Citizen Sports isn't the only start-up trying to grab some turf in this market for this football season. Jon Brelig, a 24-year-old Facebook user and fantasy football fan, logged on to the social networking site last year to start a league but was surprised to find no application to do that. "I just assumed there'd be one," he said.

Brelig and his small start-up team are hoping their application makes fantasy football more of a social experience than it is at traditional fantasy-sports-hosting giants such as Yahoo Sports by allowing participants in different leagues to compare stats with each other more easily.

"Yahoo has a great system," he said, "but you're confined to your league of eight people." The application, called 08 Fantasy Football, has more than 40,000 active users.

Fantasy sports have existed since 1980, said Greg Ambrosius, president of the Washington-based Fantasy Sports Trade Association. In the early days, hobbyists had to track player data on pads of paper. The pastime started to gain traction in the early days of the dot-com era, when automated tools eliminated much of the grunt work involved in calculating which fan's team was up or down. Moving to social networking sites "makes a lot of sense," Ambrosius said.

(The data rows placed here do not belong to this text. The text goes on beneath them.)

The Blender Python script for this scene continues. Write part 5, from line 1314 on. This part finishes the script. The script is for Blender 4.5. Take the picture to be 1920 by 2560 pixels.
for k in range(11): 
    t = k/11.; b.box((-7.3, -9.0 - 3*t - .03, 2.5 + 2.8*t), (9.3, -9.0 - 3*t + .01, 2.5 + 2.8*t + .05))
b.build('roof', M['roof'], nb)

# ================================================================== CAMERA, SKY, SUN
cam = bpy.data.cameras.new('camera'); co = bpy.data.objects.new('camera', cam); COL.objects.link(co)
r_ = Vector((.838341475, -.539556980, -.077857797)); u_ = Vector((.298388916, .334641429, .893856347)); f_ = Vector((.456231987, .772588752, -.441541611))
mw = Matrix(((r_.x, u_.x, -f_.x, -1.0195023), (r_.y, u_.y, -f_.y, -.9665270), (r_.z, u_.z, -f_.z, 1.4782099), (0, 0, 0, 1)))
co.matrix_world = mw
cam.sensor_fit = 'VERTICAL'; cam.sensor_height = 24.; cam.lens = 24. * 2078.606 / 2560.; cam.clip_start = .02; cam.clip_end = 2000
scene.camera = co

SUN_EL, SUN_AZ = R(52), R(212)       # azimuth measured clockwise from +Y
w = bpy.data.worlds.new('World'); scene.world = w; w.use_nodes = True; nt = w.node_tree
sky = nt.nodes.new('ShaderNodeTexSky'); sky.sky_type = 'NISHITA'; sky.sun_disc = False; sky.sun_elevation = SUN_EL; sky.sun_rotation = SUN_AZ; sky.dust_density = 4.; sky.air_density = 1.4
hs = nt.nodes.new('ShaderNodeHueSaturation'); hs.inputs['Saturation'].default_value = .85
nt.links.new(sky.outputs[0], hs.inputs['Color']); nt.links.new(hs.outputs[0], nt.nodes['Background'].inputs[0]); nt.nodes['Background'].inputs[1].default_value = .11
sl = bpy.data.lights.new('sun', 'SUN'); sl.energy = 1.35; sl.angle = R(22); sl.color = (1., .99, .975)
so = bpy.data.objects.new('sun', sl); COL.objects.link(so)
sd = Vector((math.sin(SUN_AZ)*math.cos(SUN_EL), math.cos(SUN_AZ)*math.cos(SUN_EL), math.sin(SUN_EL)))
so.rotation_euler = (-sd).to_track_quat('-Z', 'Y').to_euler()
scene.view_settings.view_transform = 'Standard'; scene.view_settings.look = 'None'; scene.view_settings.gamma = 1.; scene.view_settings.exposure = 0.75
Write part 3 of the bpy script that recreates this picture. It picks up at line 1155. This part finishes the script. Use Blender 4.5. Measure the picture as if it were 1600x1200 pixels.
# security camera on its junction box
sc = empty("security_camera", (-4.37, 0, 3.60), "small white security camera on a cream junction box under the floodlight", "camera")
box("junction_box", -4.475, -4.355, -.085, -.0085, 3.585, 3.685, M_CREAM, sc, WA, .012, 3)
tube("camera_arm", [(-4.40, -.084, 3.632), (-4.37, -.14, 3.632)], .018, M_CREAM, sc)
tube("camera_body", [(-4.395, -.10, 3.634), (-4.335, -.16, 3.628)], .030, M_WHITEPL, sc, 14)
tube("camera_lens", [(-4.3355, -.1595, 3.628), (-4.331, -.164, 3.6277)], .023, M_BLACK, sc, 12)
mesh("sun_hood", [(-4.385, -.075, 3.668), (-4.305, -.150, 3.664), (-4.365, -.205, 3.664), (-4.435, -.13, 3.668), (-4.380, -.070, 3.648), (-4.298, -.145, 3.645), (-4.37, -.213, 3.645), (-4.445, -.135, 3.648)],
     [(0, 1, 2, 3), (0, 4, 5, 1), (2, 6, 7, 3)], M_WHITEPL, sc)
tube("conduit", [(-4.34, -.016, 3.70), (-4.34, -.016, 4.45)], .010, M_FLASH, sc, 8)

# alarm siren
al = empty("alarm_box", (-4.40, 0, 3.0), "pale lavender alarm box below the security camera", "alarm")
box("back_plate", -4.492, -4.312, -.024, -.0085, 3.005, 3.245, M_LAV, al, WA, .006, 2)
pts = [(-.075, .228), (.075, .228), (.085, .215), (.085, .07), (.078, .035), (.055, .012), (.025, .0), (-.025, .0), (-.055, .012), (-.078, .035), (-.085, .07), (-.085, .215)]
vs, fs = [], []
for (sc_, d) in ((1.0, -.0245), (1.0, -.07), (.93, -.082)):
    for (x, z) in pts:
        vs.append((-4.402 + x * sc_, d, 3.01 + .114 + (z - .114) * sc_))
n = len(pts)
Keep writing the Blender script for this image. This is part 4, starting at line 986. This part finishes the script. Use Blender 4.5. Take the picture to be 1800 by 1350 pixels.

Like many fantasy football fans, Ambrosius has always used the hobby as a way to stay in touch with people, much the way people use Facebook to stay in touch with friends. He argues that the early wave of fantasy sports applications, started in the days of the dot-com boom, were the Web's first social networking sites -- and it's not a surprise that software developers would see the connection and bring the hobby to sites like Facebook so that users can also connect with their non-fantasy-sports-loving friends.

According to Nielsen Online, 11.7 million Web users visited one or more fantasy football sites last September, up from 10 million the year before. And those fans spend a lot of time managing their teams; the average user spent about an hour and 45 minutes at his or her league's host site each month. The two most popular fantasy football host sites, Yahoo Sports and, are also the two most popular sports news sites, coincidentally or not.

But the fantasy sports market might not be easy to crack, as it skews toward guys who aren't young and who may already have their habits locked down. The FSA says the average fantasy sports enthusiast is 39 years old and male. Other research indicates that the typical player has been in the same league with his buddies for seven years.

Sports Illustrated, the venerable sports magazine, has mostly stuck to the sidelines as the fantasy industry grew, but it's jumping in with Citizen Sports now in the hopes of reaching the Facebook crowd.

Until now, said Jeff Price, president of Sports Illustrated's digital operations, "the cost to get people to switch over was just too significant, and there wasn't anything new for us to bring to the game."

The magazine supplies stats and analysis for the application and landed major advertisers, such as AT&T for the free application's pages. Price said that all ads for the season have already been sold.

Some fantasy football fans say they are interested in taking their pastime to Facebook, though this might not be the year they do so.

Graham Marsden, a Reston resident who is the organizer of a three-year-old fantasy football league, recently checked out the Citizen Sports application, though he ultimately decided not to use it.

"My league was clamoring for me to find something on Facebook, because everyone uses it every day," he wrote via e-mail.

There's no reason fantasy football won't eventually be a huge success on Facebook, he said, but this season he and his group of college friends will stick to Yahoo.

While he said he likes the free live statistics in the Fantasy Football 2008 application, Marsden said he prefers the way Yahoo lets him more closely manage how the teams in his league score points. Marsden has set up a Facebook group for his group, called Megolithic, to facilitate trash talking and even used the social networking site to schedule the group's offline draft get-together, scheduled for today.

Ambrosius, the president of the fantasy sports industry trade group, said he's already in eight leagues and hasn't tried the two new services yet. He's not a Facebook guy.

"I'm 48," he said. "I'm too old for that stuff. I wouldn't have any idea how to get on there."